Meadows Bites Back, Sues Pelosi and Others Over Jan 6 Subpoena
With the January 6th select committee moving their investigation forward in ever-more aggressive ways, some of the group’s targets are now pushing back, complaining that the group is moving beyond the bounds of decency and precedent.
One such target of the committee is former Trump Chief of Staff Mark Meadows, who this week stopped cooperating with the group after they received records of his from a third-party electronics provider.
Meadows is now suing the committee, and its individual members.
Mark Meadows, facing the looming prospect of criminal contempt of Congress charges, is suing to block a subpoena from the Jan. 6 committee, arguing that it unconstitutionally intrudes on former President Donald Trump’s powers to invoke executive privilege.
The former White House chief of staff filed the suit Wednesday afternoon in U.S. District Court in Washington against Speaker Nancy Pelosi, the members of the Capitol riot panel and the committee itself. His attorney says he’s been put in an “untenable position” of choosing to defy the committee — and risk criminal prosecution — or defy his former boss Donald Trump’s attempt to assert executive privilege to block his testimony.

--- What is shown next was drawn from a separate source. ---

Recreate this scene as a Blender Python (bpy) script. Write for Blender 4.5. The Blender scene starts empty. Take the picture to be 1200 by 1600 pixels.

“The Select Committee acts absent any valid legislative power and threatens to violate longstanding principles of executive privilege and immunity that are of constitutional origin and dimension,” the suit filed by Meadows’ attorney George Terwilliger contends.
Traditionally, the current administration is responsible for extending executive privilege to previous administrations, and President Joe Biden has repeatedly refused to allow Donald Trump that right.
Meadows is the second Trump adviser to be referred for a criminal contempt charge, with Steve Bannon’s trial set to begin in July of 2022.